When we reached Priluki we took some photos of the outlying neighborhood and took some photos of what appeared to be the center of town. We parked the car in the central area across from the main plaza where a large statue of Lenin still looked to be in good condition. Vlodja stayed with the car, as he was afraid it might be stolen or tampered with. (In Ukraine cars are stolen all the time.) Some posters/pictures of the past history of Priluki were on display in a glass case at the edge of the plaza.  

Now that we were in Priluki we weren’t sure how to get started in our quest for information. Olena suggested going to the town history museum. Her idea proved to be very fortuitous because the town historian, George Feodorovitch, was there, and he proved to be friendly and helpful and quite knowledgeable. (Olena wondered if some of the data he gave us was interpreted from the standpoint of a country man. Priluki is considered provincial.)

We sat and spoke with him for some time in the museum and went through the family names that we hoped he would recognize. He disappeared into the back and came out with some cards with the names of Bruchanskys, Tantlefskys, and Kazanovitz. He knew all the names and said there were some residents of Priluki with those names. He is supposed to be doing more research in the town archives (the building next to the museum) and will get that information to Olena. 

We toured the immediate downtown area and saw the cathedral, which had been recently renovated after being closed as a church for some 60 to 70 years. And we got some history about the tobacco and brick factories and businesses in the area.

Most of the records they have in the museum are those of people lost or killed in the wars. The archives have other historical information about local people. There are still some Bruchanskys in the Priluki area. Mr. Feodorovitch gave us several copies of the Book of Memory. It is a small red book that he and others compiled in recent years from war records. It contains many photos of the townsfolk.  

Priluki was first mentioned in writing in 1085. At the time there was a giant palace on an elevated area. One of the gates is still preserved. It was covered over in white baroque plaster and roofed in green. It is preserved as a historical building now.  

We walked around the area. There was a statue to some ancient historical figure who first settled or secured the Priluki area about 1085. There is a large domed building which was once a gate in the wall around the city. It is white plaster with a green roof and preserved as an historical building now.
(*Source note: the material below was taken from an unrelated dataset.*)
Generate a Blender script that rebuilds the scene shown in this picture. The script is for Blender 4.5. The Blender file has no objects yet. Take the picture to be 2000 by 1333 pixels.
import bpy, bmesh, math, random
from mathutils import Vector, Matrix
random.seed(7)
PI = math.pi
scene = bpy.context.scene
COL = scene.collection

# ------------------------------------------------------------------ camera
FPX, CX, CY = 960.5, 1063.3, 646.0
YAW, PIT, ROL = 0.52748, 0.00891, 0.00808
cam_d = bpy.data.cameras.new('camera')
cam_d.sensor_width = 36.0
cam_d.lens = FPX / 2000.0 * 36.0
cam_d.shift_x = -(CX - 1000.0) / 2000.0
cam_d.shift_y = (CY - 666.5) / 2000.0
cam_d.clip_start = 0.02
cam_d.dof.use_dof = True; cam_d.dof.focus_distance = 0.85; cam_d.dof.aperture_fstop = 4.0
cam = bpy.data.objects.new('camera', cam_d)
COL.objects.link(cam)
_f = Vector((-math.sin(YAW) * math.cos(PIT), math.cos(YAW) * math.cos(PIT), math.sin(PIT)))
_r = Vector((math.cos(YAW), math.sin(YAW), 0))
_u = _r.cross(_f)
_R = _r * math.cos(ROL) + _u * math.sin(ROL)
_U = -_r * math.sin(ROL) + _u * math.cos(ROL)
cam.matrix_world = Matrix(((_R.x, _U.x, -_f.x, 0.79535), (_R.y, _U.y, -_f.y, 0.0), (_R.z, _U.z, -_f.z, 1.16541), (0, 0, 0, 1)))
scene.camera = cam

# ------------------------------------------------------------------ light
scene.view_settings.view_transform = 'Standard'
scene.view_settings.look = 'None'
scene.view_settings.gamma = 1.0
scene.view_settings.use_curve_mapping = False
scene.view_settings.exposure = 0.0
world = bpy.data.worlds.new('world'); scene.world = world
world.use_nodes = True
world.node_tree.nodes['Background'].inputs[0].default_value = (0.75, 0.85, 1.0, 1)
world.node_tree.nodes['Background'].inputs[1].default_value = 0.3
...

Behind the cathedral on a little knoll Mr. Feodorovitch pointed out the cigarette factory. The tobacco and cigarette factories are seen in the distance at the edge of town. There were four different factories, a big enterprise for the town. Some names may have been “Golden Fresh,” “Sultan,” and one with “Fish” in the name. We saw the smokestacks in the distance. Tobacco was grown here until the 1960s, planted in collective farms, or sometimes brought back from Bulgaria or Turkey, to be made into either smoking or sniffing tobacco. A man named Tobachniko (or was that the name of the company?) was a Jewish tobacco expert in sniffing tobacco. He had a laboratory in his factory. He did well and lived in a good house.  

There were also brick factories in the area.  A long time ago the factories and big estates were taken over by the government and nationalized. Lately people have been coming back and saying that certain properties were theirs or belonged to their families so as to try and regain what had belonged to them.  

There were two synagogues. One is still in the city. One was a large one called the “Choral Synagogue.” In the 1950s there was a construction project to change a movie theater that had been closed in the 1920s into a synagogue. It was enlarged and joined with more space in 1951 or 1952. It took up two stories into the movie theater space. It is the central synagogue. The construction (reconstruction?) is going on now. It has been given to the town museum and is being rebuilt. The other synagogue is covered with tile.  

The food industry in Priluki was mainly Jewish run. There was a union of food workers in Priluki.   Before World War II there was about a 50 percent Jewish population, but there are very few now.

The population in Priluki was about 30,000 in 1900, and about 35,000 before World War II. We are not sure if we understood these figures correctly.

Priluki did well in the Revolutionary times, untouched by Stalin’s regime until World War II. There were Jewish schools and Jewish theaters in town, and Priluki was about 50% Jewish.

Then there were bad times. There was no specific anti-Jewish action. (This is one area where Olena and Mr. Feodorovitch had differing opinions.)   Ten thousand were executed during the war. There was a huge grave outside Priluki where they were taken and shot and layered into a ravine.  

A third to half the population was killed during the war. The population is in decline now, after growing in the 1960s-80s.   We asked about a Jewish cemetery and were told it was on the edge of town, not too far away. We went there and found many, many stones and gravesites. The area was grown up with small trees and grass and not cared for at all. Some of the markers were tipped over and broken, but it could be the ravages of time rather than vandalism. We took many pictures of gravestones, hoping to get something of value, but little of the Russian and Hebrew writing meant anything to us. It would take days to go through and methodically look at all the stones. Some of the stones had Hebrew, some Russian writing. Some of the headstones had photograph discs of the deceased. Some were granite with carved writing. Others were flat to the ground and had metallic photos of the deceased in the stonework. Trees were growing up among the trees. It was muddy, wet and gray.  

We ate a stand-up picnic lunch by the car at the cemetery. It was a somber lunch amid the derelict cemetery, under the gray skies.   We had too little time in Priluki and so much more to discover, but we were forced to return to Kiev. It takes almost three hours to get to Priluki from Kiev. The distance is about 150 kilometers, or 100 miles.

We paid Vlodja $70 in U.S. currency for his driving and gas. He seemed happy with that amount. We had tried to negotiate various other ways to get to Priluki, but he worked out as the best and easiest if indeed a bit expensive.   On the way back to Kiev, Olena showed us a site just outside Kiev’s city limits, which was discovered within the last few years. It was a mass grave where many were murdered and buried. It was not the Babi Yar site.